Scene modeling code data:
○ ○ ○
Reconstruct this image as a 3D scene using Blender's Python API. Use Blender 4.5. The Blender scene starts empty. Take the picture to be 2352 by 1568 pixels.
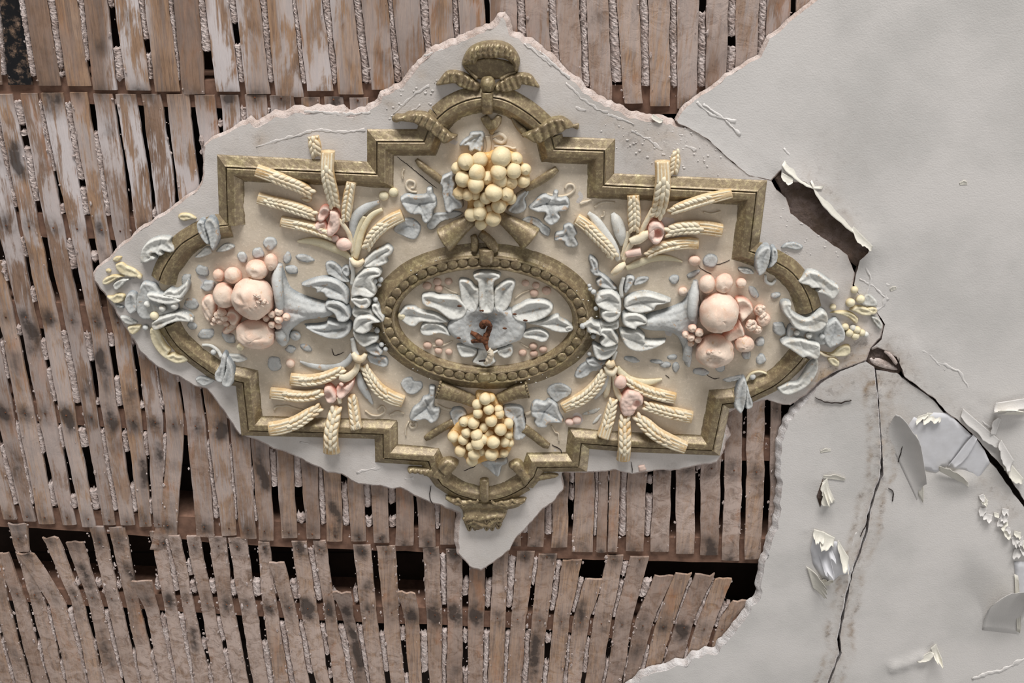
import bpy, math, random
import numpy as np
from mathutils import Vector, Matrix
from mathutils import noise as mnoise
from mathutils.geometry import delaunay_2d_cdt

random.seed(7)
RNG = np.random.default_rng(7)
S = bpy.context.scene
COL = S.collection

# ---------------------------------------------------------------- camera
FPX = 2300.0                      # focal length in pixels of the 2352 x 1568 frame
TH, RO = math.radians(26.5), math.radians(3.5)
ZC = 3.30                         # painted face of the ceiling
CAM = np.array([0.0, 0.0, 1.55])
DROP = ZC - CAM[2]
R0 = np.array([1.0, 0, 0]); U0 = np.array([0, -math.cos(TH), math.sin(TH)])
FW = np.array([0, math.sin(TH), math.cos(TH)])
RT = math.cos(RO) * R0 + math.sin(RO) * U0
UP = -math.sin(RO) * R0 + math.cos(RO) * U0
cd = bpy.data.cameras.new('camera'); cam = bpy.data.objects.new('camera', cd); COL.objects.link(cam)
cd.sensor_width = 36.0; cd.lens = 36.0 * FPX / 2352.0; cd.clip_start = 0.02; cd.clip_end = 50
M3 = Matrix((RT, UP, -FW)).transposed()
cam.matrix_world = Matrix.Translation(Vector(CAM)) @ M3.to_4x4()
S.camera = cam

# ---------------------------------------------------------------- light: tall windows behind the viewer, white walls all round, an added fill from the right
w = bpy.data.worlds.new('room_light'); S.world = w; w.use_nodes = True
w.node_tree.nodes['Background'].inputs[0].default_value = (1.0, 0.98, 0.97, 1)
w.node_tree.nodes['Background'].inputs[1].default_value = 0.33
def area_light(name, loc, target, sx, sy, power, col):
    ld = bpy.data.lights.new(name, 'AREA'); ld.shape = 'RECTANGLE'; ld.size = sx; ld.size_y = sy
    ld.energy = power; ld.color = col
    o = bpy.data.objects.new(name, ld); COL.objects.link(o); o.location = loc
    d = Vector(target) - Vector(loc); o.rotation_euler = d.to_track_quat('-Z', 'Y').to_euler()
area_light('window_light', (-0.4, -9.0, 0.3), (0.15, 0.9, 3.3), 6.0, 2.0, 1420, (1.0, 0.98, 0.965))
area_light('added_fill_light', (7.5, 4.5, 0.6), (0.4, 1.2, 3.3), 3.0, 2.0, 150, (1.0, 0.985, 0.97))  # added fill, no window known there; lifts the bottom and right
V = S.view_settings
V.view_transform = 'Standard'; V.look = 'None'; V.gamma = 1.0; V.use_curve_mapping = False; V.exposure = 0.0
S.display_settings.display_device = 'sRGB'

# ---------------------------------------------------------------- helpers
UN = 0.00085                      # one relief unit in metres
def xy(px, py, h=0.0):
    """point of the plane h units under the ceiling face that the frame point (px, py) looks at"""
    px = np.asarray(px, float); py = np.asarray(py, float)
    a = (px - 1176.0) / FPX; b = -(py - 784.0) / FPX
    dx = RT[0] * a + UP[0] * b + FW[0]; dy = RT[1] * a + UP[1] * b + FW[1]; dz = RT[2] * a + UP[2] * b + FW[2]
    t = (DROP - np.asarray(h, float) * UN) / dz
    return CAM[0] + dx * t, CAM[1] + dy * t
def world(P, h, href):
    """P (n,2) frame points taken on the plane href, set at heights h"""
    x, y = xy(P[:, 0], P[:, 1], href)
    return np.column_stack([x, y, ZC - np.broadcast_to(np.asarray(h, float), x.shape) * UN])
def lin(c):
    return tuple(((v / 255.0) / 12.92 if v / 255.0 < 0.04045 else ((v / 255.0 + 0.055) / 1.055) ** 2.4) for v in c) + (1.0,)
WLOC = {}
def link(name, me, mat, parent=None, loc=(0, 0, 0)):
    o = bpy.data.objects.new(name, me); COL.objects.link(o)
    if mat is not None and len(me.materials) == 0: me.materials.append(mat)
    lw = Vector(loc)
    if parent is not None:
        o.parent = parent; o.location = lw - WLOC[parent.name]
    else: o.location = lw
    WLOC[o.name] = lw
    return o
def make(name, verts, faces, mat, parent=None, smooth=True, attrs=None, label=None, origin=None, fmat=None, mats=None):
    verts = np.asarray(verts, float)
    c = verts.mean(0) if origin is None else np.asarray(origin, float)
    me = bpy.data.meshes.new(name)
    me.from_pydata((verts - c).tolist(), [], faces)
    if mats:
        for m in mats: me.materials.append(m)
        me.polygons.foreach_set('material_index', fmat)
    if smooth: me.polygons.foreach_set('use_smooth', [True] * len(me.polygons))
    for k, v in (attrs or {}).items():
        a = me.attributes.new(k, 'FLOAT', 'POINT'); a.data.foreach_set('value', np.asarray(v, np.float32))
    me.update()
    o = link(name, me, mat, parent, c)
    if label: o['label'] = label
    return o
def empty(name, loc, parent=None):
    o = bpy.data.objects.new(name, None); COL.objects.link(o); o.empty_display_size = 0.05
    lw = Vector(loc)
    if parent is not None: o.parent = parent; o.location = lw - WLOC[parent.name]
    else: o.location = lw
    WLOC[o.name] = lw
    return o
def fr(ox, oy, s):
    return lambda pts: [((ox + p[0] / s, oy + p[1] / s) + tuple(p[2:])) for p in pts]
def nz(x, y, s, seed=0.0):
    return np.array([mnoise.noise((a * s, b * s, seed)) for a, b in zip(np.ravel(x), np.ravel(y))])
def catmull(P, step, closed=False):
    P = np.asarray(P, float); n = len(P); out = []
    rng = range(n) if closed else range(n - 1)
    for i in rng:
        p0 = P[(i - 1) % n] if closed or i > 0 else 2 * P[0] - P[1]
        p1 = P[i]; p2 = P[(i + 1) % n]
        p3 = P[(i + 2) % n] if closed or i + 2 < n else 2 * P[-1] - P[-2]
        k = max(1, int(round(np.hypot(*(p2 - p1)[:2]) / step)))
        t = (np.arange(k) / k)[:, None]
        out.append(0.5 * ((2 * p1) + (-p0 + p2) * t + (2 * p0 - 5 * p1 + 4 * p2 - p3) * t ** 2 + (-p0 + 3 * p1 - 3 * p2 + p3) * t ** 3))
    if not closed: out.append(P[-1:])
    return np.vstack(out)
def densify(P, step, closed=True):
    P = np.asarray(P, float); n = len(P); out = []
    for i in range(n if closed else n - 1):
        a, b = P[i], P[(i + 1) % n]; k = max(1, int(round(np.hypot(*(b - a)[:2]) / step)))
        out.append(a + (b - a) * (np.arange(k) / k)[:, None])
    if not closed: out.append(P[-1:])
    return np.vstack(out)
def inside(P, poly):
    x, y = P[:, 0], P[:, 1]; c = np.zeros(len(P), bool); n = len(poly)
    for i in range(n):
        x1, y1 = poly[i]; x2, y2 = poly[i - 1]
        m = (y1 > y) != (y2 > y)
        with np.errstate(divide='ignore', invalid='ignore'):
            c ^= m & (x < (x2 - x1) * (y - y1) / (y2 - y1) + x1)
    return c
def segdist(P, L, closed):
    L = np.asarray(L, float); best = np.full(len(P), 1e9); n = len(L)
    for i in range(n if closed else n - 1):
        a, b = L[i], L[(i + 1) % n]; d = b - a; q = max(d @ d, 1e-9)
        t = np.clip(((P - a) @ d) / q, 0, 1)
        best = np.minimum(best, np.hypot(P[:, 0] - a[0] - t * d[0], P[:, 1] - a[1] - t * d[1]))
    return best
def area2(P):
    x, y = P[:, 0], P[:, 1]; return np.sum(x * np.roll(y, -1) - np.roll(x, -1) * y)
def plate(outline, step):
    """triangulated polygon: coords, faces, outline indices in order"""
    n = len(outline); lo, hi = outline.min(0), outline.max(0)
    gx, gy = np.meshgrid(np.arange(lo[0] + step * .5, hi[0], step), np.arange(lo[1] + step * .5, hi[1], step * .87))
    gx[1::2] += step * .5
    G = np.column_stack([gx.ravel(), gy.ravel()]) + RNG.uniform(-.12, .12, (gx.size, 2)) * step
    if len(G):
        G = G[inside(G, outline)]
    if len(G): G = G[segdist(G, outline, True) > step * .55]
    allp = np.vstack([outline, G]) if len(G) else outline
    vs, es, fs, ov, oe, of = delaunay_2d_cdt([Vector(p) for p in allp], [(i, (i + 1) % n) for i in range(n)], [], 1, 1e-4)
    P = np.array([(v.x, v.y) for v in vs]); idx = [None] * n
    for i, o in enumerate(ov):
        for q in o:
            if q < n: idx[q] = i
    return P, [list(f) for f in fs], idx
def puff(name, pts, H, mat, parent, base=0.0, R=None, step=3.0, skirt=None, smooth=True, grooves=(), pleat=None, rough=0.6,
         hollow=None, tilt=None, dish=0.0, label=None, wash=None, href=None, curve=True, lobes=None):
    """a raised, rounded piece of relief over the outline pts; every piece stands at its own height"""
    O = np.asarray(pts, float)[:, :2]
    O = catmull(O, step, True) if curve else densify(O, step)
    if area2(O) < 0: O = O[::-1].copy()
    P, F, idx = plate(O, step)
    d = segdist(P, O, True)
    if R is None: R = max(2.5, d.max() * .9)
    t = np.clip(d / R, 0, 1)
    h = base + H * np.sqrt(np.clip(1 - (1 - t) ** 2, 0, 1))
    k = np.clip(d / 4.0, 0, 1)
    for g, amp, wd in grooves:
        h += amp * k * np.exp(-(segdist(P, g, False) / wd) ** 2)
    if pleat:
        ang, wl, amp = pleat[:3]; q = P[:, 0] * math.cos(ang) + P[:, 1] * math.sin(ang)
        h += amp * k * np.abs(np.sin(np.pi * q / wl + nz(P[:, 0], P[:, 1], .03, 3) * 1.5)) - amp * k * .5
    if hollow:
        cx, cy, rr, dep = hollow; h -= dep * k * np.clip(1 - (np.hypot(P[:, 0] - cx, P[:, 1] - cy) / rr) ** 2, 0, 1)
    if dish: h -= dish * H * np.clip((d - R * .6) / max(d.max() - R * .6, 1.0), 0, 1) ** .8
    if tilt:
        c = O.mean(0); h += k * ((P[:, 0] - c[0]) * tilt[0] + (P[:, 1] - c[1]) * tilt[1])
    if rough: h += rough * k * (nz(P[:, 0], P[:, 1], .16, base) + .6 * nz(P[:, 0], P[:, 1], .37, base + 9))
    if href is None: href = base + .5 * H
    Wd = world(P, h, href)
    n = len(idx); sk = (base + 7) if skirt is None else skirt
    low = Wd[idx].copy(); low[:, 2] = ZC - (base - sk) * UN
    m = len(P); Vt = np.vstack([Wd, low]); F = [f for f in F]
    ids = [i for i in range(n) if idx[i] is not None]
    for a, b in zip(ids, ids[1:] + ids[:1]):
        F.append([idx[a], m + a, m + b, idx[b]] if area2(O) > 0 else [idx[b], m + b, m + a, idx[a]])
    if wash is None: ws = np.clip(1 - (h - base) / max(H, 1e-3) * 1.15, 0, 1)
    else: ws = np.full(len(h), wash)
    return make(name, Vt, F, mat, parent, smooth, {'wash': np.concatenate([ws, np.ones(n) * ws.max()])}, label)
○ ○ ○
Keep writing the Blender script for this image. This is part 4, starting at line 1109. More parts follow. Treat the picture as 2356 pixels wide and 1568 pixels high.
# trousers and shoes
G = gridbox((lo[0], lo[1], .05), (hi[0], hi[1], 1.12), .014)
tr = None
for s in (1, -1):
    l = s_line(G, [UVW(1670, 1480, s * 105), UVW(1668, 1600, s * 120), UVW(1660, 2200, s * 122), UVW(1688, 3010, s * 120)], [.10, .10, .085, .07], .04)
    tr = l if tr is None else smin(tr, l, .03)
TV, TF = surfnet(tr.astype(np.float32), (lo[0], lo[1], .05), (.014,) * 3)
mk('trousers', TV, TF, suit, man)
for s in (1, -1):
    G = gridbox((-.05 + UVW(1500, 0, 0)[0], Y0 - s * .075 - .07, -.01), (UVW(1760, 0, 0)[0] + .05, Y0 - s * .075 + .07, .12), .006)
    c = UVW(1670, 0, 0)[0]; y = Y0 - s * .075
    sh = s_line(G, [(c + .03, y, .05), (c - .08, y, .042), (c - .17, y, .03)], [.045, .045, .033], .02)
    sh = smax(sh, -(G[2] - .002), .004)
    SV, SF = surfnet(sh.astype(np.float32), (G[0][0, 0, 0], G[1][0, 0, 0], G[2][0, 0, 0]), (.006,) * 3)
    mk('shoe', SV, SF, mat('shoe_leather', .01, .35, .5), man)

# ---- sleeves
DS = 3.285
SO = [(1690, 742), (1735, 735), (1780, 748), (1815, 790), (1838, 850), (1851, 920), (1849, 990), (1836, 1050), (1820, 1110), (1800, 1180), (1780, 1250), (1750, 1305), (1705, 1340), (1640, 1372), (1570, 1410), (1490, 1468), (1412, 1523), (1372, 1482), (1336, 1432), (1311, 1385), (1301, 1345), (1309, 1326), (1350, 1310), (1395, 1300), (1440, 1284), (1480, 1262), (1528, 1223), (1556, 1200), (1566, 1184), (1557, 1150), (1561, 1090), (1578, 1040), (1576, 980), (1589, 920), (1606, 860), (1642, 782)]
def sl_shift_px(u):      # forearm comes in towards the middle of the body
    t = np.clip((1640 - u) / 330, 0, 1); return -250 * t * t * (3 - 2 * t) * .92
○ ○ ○
• **Challenge**:
Using the entries above, return exactly the lines from the line with "if wash is None: ws" to the line with "np.concatenate([ws, np.ones(n) *", counting both of those lines.

• **Answer below**:
    if wash is None: ws = np.clip(1 - (h - base) / max(H, 1e-3) * 1.15, 0, 1)
    else: ws = np.full(len(h), wash)
    return make(name, Vt, F, mat, parent, smooth, {'wash': np.concatenate([ws, np.ones(n) * ws.max()])}, label)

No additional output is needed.